Blame for Ukraine’s impending black eye lies largely with the government of President Viktor Yanukovych — corrupt, vindictive toward political opponents and increasingly isolated from the country it runs, its critics say. It has been going easy on repression recently, perhaps to buff up its image, and it did, at the last minute, manage to get new stadiums and airport terminals built and highways repaved. But even if the games themselves are a success in the end, they’re not likely to mark a turning point in Ukraine’s evolution.

“Ukraine lost the chance to present itself as a European country,” said Arkadiy Bushchenko, executive director of the Ukrainian Helsinki Human Rights Union.

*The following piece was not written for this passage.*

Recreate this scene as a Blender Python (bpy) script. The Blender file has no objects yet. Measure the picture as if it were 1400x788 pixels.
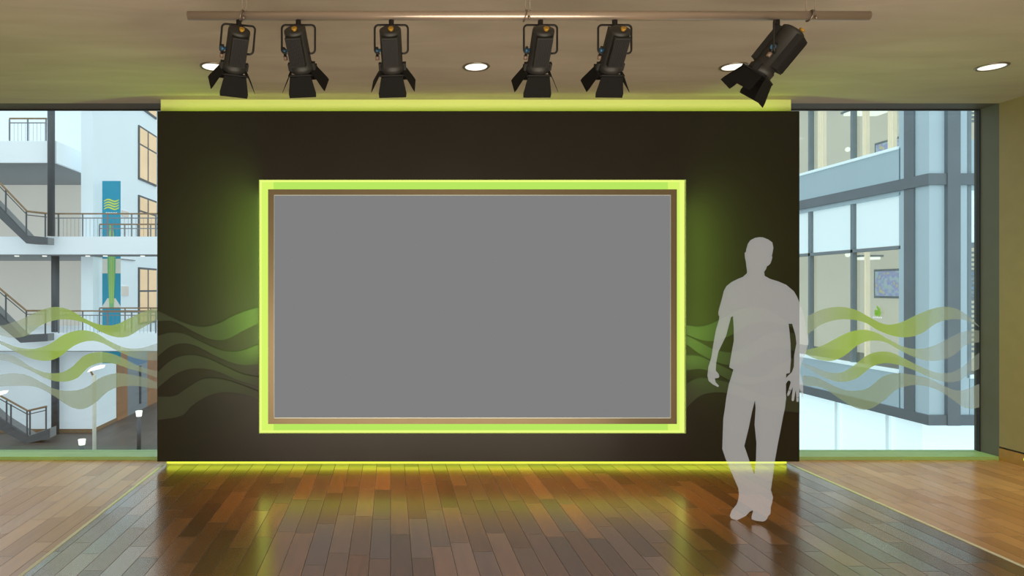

Not so, countered Anatoly Holubchenko, in charge of Kiev’s preparations. (The other participating cities are Donetsk and Kharkiv, in the Russian-speaking east, and Lviv in western Ukraine.) “I think that we have integrated very deeply into Europe,” he said, “and soon Europeans will say, ‘Ukraine is ours! Surely, it is ours!’ ”

He said the city of Kiev, with help from the central government, spent about $700 million getting ready for the month-long tournament — and that doesn’t count the cost of its new stadium, reportedly also running at up to $700 million. Or the new airport terminals.

But fans arriving from abroad are expected to spend only $300 million to $400 million, Betliy said — and that’s for all of Ukraine. Part of the problem is that soccer fans aren’t necessarily big spenders. Holubchenko boasted that 30,000 Swedes are expected. But a large number of them will be camping on an island in the Dnieper River.

The tourist infrastructure, in any case, is still woefully lacking. Pavel Babenko, who runs a citizen monitoring group that tracks the preparations, said that the tournament and the crowds it draws may help Ukrainian leaders finally recognize how much more needs to be done. Part of it is a change in attitude: Ukraine’s children’s ombudsman didn’t help matters when he warned parents to send their kids out of Kiev and the other cities for the month of June so they wouldn’t be attacked by foreign pedophiles.